Data from the internet ultimately consists of units of information called bits. Bandwidth is measured in bits per second.
A single bit is a very small piece of information. It takes 8 bits (called a byte, usually represented by a capital “B” in abbreviations) to represent one single letter or number on your computer screen. A medium-resolution photo might be one megabyte (one million bytes or 1 MB), which in turn is 8 million bits (or slightly more, since some people use 1 kilobit = 1024 bits). So if your ISP promised you 8 megabits per second (8 Mbps) it would take a little over a second to deliver that photo once the download started. In the home, bandwidth can range anywhere from 28.8 kilobits per second through the modem on an ancient AOL account to 1 gigabit (1 billion bits per second) if you are one of the lucky people to have a direct fiber optic connection to your home. Business accounts with fiber optics can range much higher.
Of course these are theoretical limits. Reality can be harsher. Ultimately, the bandwidth provided by your ISP will be the upper limit of what you can expect.
Keep in mind that ISPs typically promise speeds “up to” their offer. This means you might be able to obtain the promised speed under perfectly ideal conditions. In the real world with outages, slowdowns, and that annoying neighbor running an unauthorized game server on the same cable as you, speeds will likely be less. Furthermore, if you do any kind of speed testing (more about that later), you can expect to see a figure lower than the raw bandwidth.
This is because not all bandwidth is used for data. Each chunk of data (called a “packet”) sent over the network is surrounded by information about the type of packet, where it is going, where it is coming from, and the like.
Also, control messages frequently go back and forth between computers to monitor the flow of information. This means that around 10 percent of your bandwidth is “overhead,” which may not be counted in your test.

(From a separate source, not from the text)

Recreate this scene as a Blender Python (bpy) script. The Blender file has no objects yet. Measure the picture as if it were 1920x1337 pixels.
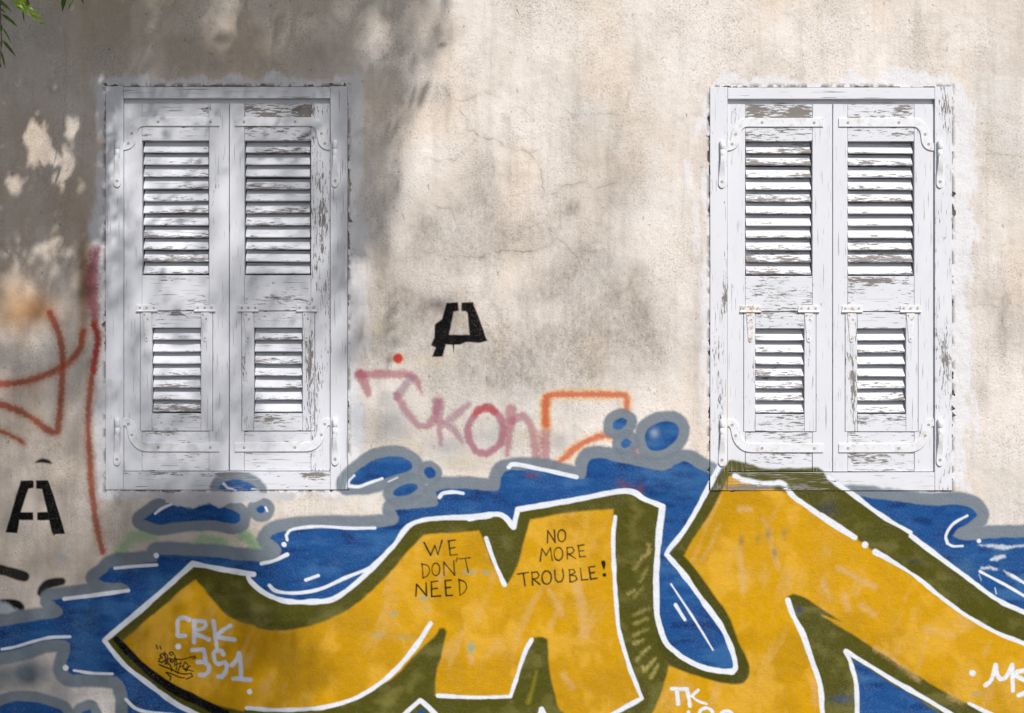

These days, most broadband is either DSL, which uses telephone lines, or cable, which uses the same cable as your television. Internet providers using these two methods typically offer download speeds between 5 and 100 Mbps, with DSL being on the slower end. The amount varies according to the type of internet (DSL or cable), the service level you pay for, and with DSL, your distance from the nearest telephone exchange.
However, as mentioned above, this bandwidth is only potential. It does not become reality until you use it at your computer. In the next sections, we will examine the chain of components from gateway to computer that determine how close actual results approach that promise. Modem and Router: How Wide is the Gate?
These days, almost everyone has a router on their network. Sometimes it is a combined modem and router supplied by your ISP.